Tuesday, January 19, 2010

Dazzled and frazzled

A new school term has begun. I just started my research assistantship in earnest today, and will be starting the ethics review process for my own research project next week. Both of my studies are supervised by the most brilliant, caring professor. I've discovered that it's not uncommon for professors at the graduate level to have it all: passion, brilliance, infinite wisdom and knowledge, matched with motherly nurturing instincts regardless of the gender of the professor.

I love the lab that I'm working in. I love the gleaming floor, the shelves of stuffed animals, the cupboards full of audio and video tapes and CD's -- important data from various studies -- and the bank of computers. I'll be researching the effects of a particular voice treatment program on the voice quality and speech intelligibility of children with Down's Syndrome and cerebral palsy. It's all way beyond my current scope of expertise, but I'm loving the potential impact of the research. I can't wait to dive deeper into it.

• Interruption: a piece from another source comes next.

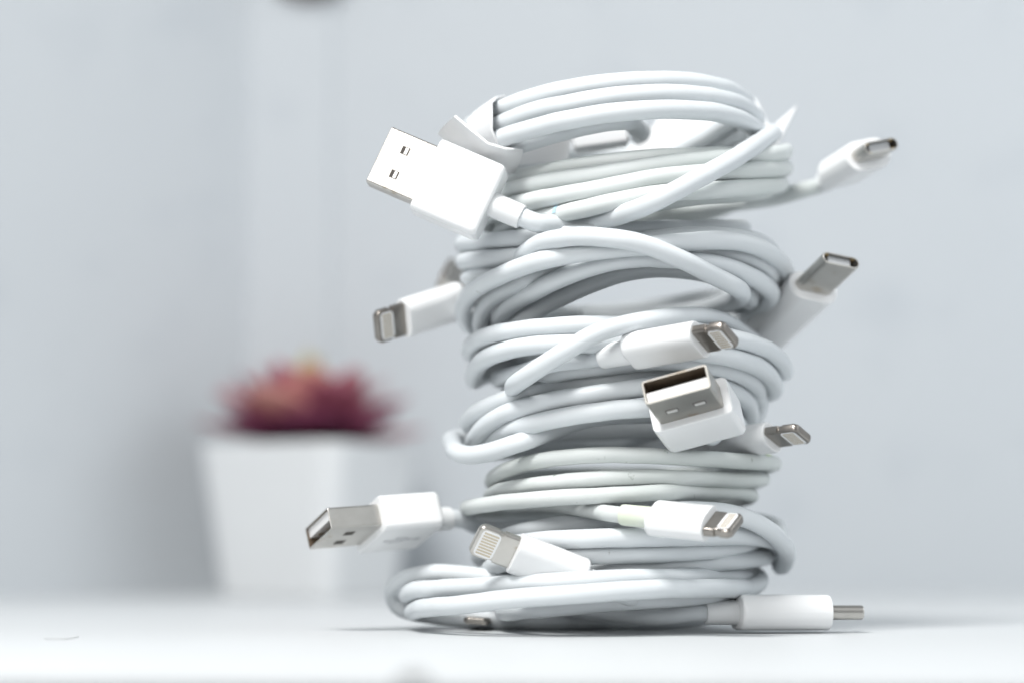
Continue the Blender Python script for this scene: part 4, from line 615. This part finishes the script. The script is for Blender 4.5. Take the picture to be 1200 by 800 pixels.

In the midst of all this, this building of new dreams and the welcome productivity, I'm frazzled. I don't feel lost any more, but am overwhelmed by a new type of worry. I just put in a scholarship application yesterday, but was informed that due to university cut-backs, my certainty of receiving funding was no longer a sure thing. I had never counted on receiving scholarships when I initially applied for grad school, but now that I'm living without a job and with all the expenses of being in school and being in a new city, the security I had felt in the savings I had accrued as a teacher has now crumbled.

Sometimes, I wonder if I'm here for the right reasons. Then, when I'm reading my textbooks or working in the research lab, and my mind's eye can see me working with children with speech or language issues, my heart skips a beat. If that feeling is not the indication of the right reasons, then I don't know what is. But, I'm scared. I'm terrified that I'll never know enough, that school will wear me down, that jumping through these hoops will make me jaded.

In times like these, I cast my books aside and decide to just live. Over the weekend, I went down to the Ice on Whyte Festival, an annual ice-sculpture competition. The artists were frantically putting the finishing touches on their creations, getting ready for next morning's judging. If they could put their hearts and souls into something so transitory, so ephemeral as ice, I can surely plug away at my studies and research. Because, ultimately, it all matters -- all of it, the dreaming, the imagining, the chipping away, the stepping back, the re-evaluating, the worrying, the creating.... All of it, whether it's for the few days when an ice-sculpture stands glistening under the winter skies before the sun melts it away, or for the graduate degree and the potential decades of a satisfying career, it starts with the dreaming. And if the worrying is part of the process, I guess I'll just have to live with it.